Mas há ainda uma peculiaridade do Fogo Sagrado que também é comumente sujeitada a hipóteses científicas. Conforme mencionado anteriormente, consta que a chama espontânea do Santo Sepulcro é incapaz de queimar a pele ou as roupas, pelo menos durante algum tempo.
Nesse sentido, uma medição feita sutilmente pelo físico russo Andrey Volkov em uma das liturgias oferece uma explicação possível. “Um aparelho fixado para registro de espectro eletromagnético detectou um estranho impulso com longo comprimento de onda dentro do templo”, explicou ele ao site Pravda.
“Esse impulso não foi mais detectado desde então”, ele afirma. “Havia algum tipo de descarga elétrica. Não se sabe se houve a descarga de um raio ou se havia problemas com algum equipamento de TV no local.”
Entretanto, embora não possam ser vistos hoje (sobretudo por conta dos flashes utilizados por dezenas de fotógrafos), o evento foi originalmente associado a energias que desciam pelas paredes. Segundo Volkov, essas energias não têm nada a ver com a chama propriamente dita. Antes, seria uma manifestação do chamado “plasma de baixa temperatura”.
Em outras palavras, o dito fogo inicial “que não queima” não passaria de partículas ionizadas pela presença de um campo elétrico — semelhante ao que acontece durante o fenômeno conhecido como fogo-de-santelmo.
Em se tratando de uma possível fraude, independentemente dos métodos empregados, há quem garanta que o engodo é bem conhecido pela Igreja Ortodoxa desde sempre.

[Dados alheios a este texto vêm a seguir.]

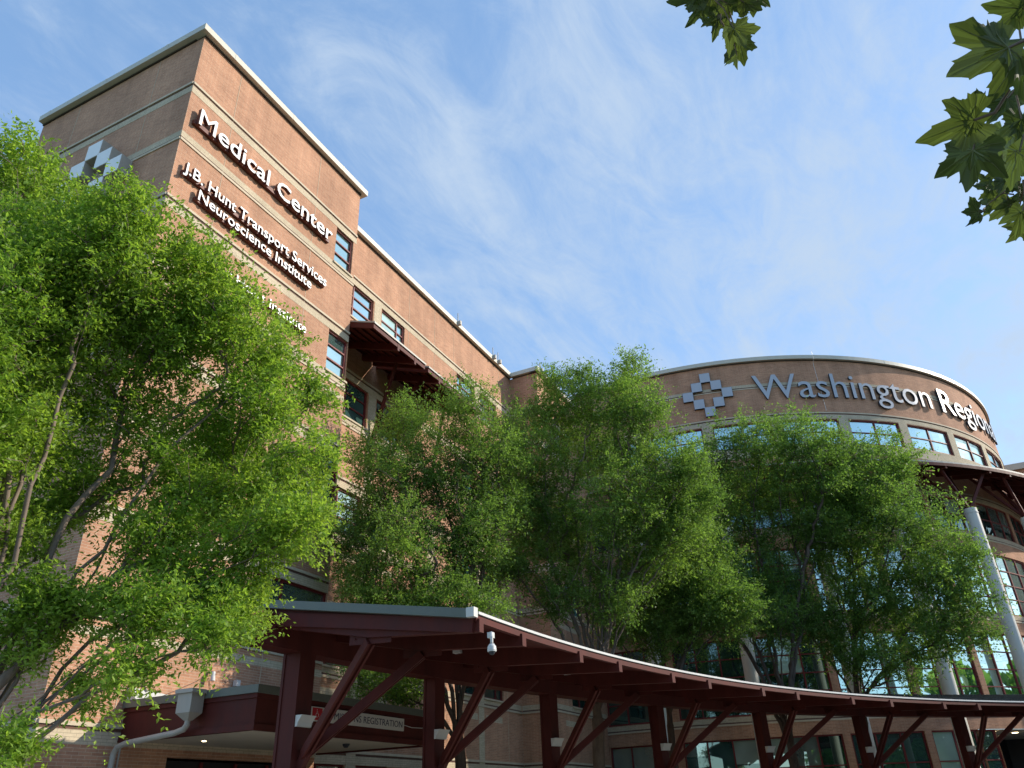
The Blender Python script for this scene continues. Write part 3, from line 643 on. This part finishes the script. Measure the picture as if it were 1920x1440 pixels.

O cético russo Igor Dobrokhotov compartilha dessa opinião, alegando que trechos do diário do bispo Porphyrius (1804-1885) deixavam claro que o clericato de Jerusalém não ignorava a natureza fraudulenta do Fogo Sagrado.
Mesmo sendo um evento solene, a aparição do Fogo Sagrado, eventualmente, traz também consigo o aparecimento do também muito conhecido “espírito de porco”. De fato, há vários relatos de atos violentos que tomaram a Basílica do Santo Sepulcro em mais de uma ocasião.
Em 1856, o cônsul britânico James Finn afirmou ter presenciado um combate generalizado entre peregrinos gregos e armênios — ambos os lados armados com pedras e paus previamente escondidos no local. Como resultado, o paxá (governante durante o Império Otomano) precisou ser escoltado por soldados armados. Retirada figura ilustre, os soldados teriam, então, voltado para combater ambos os lados com baionetas.
Há também um relato do viajante inglês Robert Curzon. De acordo com ele, durante a liturgia conduzida no dia 3 de maio de 1834, um pânico generalizado tomou conta da igreja lotada, resultando na morte de mais de 400 pessoas. Na ocasião, o paxá Ibrahim teria escapado unicamente porque seus guardas pessoais abriram caminho a espadadas através da multidão.